>> begin Dataset
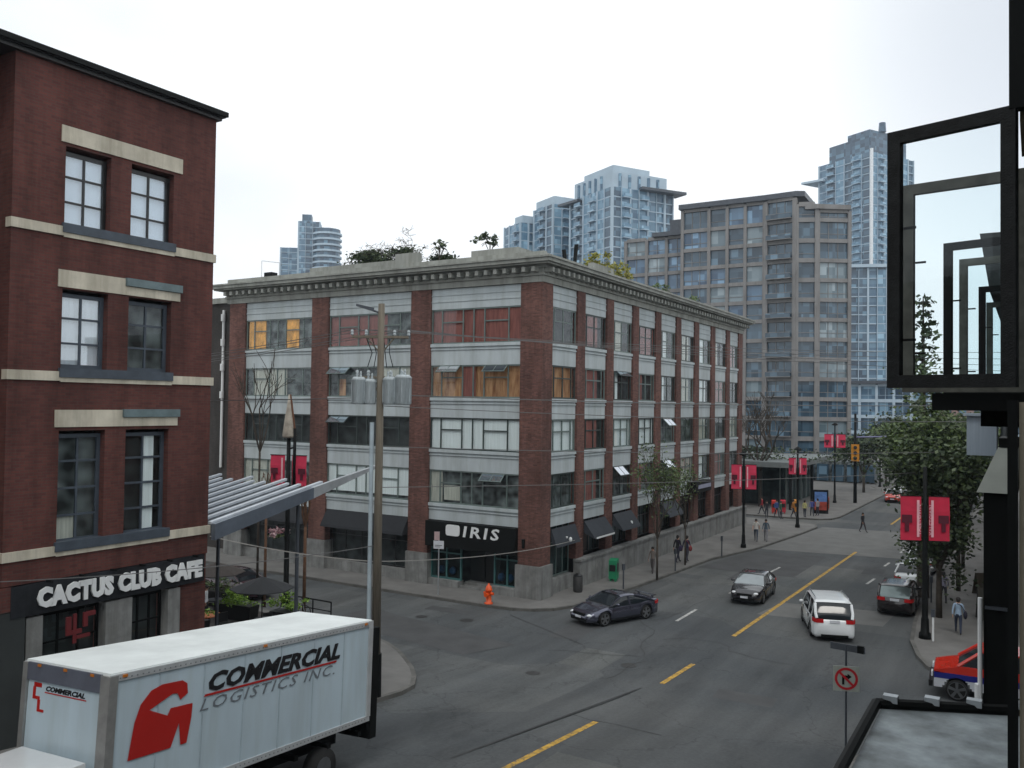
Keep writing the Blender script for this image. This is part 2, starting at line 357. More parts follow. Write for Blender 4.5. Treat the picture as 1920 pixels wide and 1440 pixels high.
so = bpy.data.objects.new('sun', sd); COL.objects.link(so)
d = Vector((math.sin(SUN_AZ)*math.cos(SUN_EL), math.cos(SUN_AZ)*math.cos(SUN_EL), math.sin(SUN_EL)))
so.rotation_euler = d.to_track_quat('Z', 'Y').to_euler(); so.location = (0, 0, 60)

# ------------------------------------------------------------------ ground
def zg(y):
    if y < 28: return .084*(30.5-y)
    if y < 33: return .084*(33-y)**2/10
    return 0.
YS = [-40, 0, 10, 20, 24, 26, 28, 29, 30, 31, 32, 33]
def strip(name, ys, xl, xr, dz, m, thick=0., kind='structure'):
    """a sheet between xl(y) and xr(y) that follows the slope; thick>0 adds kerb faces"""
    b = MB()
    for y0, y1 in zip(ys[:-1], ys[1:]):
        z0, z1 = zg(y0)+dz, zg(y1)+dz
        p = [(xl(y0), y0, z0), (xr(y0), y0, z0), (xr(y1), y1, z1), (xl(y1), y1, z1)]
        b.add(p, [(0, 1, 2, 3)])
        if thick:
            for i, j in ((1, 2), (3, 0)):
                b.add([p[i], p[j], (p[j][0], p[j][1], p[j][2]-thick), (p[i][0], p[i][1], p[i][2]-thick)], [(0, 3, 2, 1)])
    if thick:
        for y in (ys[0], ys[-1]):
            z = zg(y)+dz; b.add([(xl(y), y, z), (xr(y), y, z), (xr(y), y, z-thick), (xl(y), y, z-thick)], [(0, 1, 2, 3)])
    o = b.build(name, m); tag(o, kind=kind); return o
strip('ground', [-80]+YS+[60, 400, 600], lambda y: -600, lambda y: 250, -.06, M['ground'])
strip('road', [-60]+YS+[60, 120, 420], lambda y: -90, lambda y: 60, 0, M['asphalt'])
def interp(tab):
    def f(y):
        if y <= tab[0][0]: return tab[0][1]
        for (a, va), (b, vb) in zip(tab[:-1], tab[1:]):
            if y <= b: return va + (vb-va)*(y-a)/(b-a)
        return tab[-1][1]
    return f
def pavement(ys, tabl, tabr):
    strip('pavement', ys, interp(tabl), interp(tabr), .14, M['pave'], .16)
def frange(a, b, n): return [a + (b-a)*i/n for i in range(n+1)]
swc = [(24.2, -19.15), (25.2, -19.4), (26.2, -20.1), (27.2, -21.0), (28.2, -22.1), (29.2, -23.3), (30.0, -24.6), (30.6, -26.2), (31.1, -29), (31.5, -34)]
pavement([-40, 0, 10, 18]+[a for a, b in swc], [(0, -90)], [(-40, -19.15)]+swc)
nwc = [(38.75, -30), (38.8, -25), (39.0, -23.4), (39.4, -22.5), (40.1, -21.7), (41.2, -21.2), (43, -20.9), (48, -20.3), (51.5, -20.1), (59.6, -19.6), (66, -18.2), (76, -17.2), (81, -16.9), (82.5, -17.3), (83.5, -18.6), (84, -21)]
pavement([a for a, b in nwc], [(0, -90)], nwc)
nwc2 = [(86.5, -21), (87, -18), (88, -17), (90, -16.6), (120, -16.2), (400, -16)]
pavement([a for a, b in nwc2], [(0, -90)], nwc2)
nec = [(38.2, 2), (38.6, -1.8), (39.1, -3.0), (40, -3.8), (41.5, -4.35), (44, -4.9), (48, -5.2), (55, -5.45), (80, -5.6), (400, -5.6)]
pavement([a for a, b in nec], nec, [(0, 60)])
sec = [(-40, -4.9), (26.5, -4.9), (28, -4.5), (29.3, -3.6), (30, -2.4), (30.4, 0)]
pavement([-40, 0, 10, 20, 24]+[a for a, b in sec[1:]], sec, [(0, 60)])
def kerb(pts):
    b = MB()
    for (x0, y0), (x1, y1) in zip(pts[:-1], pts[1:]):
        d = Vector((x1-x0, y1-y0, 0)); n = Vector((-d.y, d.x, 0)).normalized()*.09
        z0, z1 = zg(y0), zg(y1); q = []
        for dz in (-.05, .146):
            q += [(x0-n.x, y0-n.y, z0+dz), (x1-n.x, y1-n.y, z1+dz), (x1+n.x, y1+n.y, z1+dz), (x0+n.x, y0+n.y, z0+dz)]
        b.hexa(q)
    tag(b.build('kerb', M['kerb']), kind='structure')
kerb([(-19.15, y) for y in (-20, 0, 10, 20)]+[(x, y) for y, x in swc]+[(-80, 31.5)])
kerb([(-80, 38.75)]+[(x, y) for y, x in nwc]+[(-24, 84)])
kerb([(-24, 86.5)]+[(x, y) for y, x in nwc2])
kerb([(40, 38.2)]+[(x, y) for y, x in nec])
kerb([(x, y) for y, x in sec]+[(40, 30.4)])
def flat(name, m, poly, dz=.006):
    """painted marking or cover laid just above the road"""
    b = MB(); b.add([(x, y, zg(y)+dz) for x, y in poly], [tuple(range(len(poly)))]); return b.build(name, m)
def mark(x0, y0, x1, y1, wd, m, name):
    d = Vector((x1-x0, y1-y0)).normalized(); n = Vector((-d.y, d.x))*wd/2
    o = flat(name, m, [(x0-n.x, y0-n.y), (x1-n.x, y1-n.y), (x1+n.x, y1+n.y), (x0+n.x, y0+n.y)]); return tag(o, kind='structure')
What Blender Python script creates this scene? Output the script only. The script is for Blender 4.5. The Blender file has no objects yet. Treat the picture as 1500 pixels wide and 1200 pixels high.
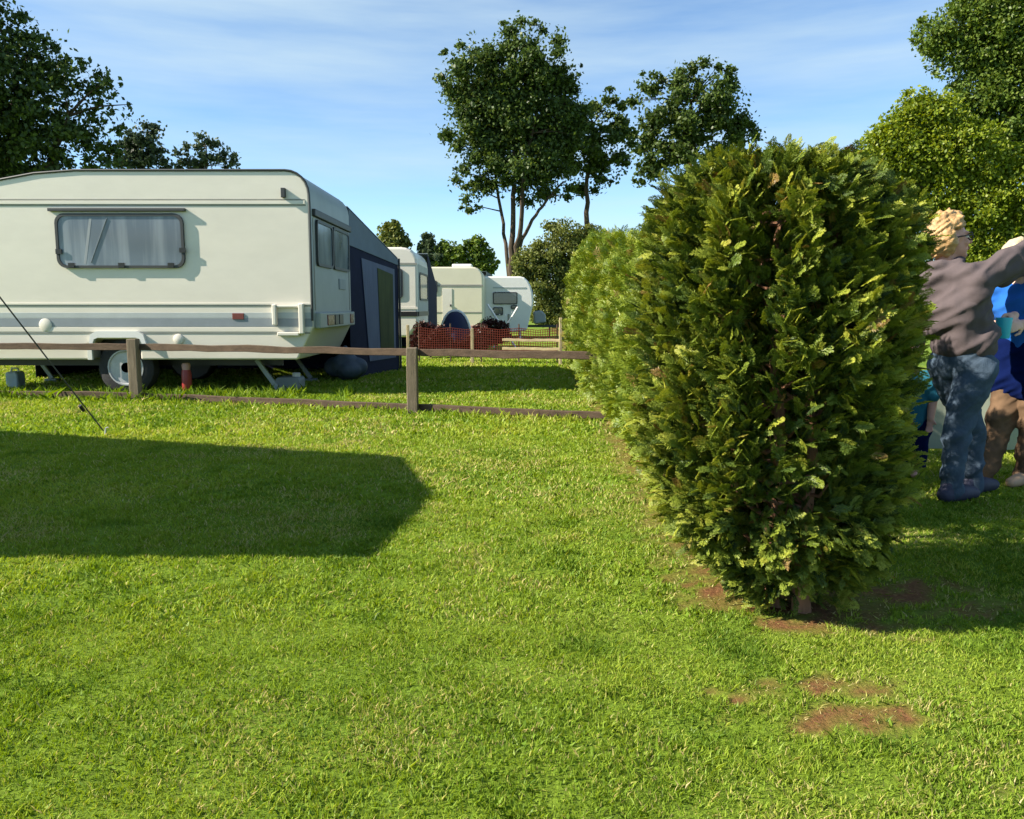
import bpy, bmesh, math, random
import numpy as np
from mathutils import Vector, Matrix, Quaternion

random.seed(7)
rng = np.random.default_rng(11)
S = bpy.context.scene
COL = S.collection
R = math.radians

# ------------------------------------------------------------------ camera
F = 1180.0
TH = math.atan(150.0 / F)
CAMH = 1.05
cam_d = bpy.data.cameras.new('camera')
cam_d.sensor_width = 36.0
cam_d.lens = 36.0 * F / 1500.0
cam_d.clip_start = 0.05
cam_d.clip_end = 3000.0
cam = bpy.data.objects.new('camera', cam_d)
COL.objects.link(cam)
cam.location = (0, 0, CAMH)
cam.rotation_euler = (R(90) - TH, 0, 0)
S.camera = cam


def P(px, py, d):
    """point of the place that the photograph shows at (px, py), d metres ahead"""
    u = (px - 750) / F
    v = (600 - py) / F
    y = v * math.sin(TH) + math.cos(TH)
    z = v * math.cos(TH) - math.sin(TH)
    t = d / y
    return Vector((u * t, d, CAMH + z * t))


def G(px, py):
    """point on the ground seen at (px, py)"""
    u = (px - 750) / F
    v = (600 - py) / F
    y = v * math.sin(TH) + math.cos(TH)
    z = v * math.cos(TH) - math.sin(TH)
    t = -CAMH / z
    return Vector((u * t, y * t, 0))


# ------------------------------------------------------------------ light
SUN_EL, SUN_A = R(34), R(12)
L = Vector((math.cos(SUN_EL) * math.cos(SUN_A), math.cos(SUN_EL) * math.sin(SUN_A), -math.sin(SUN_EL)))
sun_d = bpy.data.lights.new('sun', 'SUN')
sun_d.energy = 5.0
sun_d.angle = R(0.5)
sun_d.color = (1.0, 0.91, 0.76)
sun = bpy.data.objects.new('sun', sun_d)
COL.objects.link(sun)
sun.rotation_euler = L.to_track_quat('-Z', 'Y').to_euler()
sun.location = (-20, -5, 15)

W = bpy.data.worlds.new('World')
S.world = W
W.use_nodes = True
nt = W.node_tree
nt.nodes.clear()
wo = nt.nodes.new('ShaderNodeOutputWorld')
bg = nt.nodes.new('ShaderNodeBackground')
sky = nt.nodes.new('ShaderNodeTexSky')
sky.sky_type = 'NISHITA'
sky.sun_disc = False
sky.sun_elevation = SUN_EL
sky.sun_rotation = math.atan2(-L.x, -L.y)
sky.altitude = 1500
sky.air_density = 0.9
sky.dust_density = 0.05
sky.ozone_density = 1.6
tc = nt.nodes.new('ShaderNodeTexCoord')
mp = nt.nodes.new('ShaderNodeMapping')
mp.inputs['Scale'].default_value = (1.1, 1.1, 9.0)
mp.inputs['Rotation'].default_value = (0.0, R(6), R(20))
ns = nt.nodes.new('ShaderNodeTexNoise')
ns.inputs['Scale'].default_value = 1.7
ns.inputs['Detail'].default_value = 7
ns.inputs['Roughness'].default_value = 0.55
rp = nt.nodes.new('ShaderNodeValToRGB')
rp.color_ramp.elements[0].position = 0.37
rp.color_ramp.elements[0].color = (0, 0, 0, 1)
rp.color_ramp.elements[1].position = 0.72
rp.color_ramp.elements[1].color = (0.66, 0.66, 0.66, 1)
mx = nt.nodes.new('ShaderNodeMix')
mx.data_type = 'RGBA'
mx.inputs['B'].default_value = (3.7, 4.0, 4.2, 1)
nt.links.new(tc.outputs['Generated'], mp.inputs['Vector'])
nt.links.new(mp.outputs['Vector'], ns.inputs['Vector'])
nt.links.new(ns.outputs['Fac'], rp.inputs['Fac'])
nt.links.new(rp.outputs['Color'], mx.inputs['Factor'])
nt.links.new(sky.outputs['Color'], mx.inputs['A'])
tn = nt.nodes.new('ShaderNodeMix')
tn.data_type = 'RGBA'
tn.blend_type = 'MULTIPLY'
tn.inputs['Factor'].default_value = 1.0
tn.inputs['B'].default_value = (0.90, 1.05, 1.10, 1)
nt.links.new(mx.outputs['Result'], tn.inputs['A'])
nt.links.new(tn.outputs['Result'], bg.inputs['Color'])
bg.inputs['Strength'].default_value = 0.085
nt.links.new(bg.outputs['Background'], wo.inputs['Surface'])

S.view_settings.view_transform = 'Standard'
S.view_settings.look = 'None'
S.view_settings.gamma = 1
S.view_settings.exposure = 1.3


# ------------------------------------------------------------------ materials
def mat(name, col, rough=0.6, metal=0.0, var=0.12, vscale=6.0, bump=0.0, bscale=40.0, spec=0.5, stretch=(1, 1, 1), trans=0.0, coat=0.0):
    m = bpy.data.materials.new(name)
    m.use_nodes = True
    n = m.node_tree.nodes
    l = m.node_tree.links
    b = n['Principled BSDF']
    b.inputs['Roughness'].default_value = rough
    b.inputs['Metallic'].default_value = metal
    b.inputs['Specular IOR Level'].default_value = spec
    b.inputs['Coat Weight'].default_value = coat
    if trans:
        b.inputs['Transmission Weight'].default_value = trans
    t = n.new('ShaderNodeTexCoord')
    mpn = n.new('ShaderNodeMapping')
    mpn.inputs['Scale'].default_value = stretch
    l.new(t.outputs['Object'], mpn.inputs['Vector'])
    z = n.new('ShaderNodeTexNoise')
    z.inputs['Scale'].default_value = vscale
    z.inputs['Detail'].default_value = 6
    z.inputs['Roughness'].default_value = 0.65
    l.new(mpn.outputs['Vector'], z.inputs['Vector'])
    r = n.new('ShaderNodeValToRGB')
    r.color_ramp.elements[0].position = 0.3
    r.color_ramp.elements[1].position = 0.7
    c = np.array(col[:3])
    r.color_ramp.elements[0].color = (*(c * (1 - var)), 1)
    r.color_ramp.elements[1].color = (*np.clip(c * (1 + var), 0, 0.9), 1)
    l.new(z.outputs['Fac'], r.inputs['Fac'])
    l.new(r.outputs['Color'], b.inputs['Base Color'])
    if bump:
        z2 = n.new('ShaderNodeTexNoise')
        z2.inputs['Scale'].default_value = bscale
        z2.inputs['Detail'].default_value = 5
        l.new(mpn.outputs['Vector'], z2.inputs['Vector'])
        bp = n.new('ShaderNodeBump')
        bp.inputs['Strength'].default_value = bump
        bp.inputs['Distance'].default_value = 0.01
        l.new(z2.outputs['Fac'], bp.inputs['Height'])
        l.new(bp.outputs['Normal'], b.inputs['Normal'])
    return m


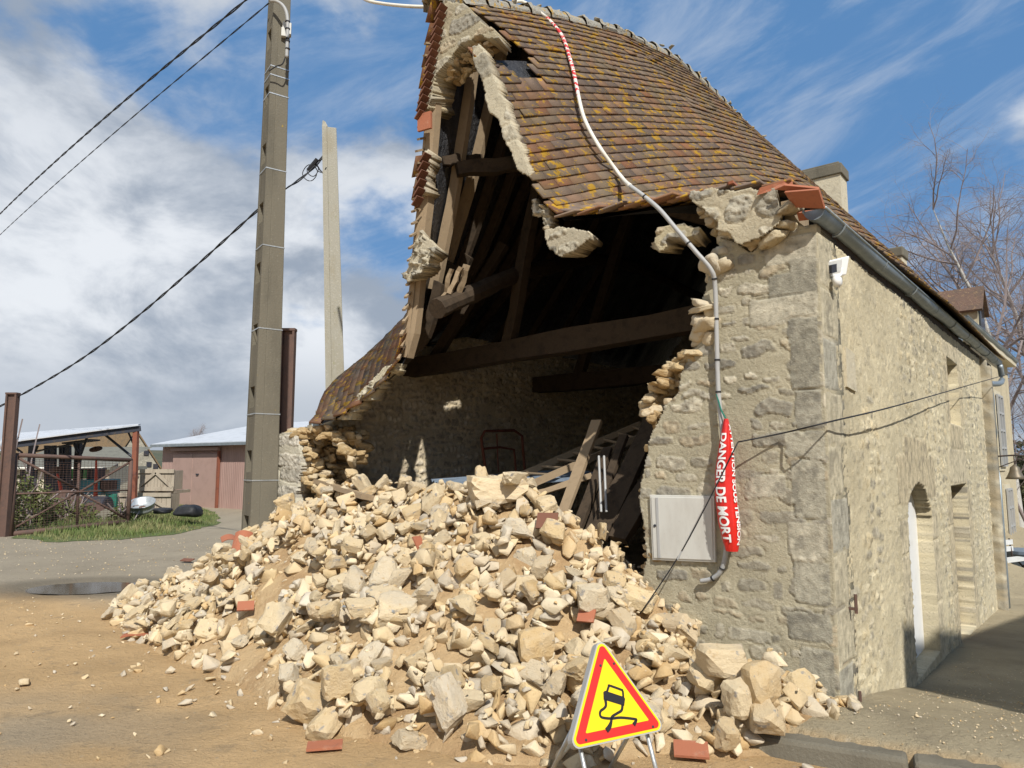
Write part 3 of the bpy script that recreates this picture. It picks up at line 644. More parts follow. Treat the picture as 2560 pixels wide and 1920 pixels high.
>> end Dataset
■ Problem details: Go through the records and pull out each line that includes the word "objects".

■ Complete answer:
so = bpy.data.objects.new('sun', sd); COL.objects.link(so)
What Blender Python script creates this scene? Output the script only. The script is for Blender 4.5. The Blender file has no objects yet. Treat the picture as 1500 pixels wide and 1200 pixels high.
cam = bpy.data.objects.new('camera', cam_d)
COL.objects.link(cam)
sun = bpy.data.objects.new('sun', sun_d)
COL.objects.link(sun)